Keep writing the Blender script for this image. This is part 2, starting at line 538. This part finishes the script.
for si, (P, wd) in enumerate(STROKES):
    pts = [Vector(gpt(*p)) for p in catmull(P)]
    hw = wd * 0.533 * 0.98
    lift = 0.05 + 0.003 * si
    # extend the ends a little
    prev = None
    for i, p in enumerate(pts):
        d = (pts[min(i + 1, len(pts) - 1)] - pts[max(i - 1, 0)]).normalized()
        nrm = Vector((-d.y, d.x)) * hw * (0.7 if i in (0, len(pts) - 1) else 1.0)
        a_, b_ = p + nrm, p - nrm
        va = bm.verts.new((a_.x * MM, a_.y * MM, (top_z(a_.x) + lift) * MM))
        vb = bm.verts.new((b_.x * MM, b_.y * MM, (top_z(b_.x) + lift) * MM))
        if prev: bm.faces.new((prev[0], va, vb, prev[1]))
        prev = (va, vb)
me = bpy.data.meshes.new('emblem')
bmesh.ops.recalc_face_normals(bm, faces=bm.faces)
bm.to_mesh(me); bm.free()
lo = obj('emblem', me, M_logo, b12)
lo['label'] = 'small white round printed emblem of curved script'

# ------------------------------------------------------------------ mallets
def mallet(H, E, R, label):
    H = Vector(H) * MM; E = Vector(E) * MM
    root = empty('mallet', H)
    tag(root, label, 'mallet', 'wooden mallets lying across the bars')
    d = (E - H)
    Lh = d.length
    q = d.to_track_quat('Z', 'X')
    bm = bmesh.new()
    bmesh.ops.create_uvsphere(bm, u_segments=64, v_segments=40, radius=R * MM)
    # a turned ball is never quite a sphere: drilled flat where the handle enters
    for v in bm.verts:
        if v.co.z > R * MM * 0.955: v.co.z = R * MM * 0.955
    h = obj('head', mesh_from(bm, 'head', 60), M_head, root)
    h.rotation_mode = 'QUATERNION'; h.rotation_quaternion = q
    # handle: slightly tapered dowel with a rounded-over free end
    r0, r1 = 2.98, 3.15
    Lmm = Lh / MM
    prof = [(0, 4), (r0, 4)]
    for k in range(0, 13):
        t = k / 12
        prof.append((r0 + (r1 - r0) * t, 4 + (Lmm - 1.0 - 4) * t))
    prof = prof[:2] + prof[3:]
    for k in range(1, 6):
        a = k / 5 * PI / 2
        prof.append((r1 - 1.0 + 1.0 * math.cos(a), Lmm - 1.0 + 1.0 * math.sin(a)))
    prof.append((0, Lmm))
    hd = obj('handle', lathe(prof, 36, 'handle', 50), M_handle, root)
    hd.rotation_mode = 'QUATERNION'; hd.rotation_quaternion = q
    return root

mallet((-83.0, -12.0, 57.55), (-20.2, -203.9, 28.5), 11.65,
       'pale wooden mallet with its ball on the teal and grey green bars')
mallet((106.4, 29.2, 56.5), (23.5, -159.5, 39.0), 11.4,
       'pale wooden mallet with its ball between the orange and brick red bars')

THE TASK:
Which lines of the material contain the string "script"? List each of them.

WRITTEN ANSWER:
Keep writing the Blender script for this image. This is part 2, starting at line 538. This part finishes the script.
lo['label'] = 'small white round printed emblem of curved script'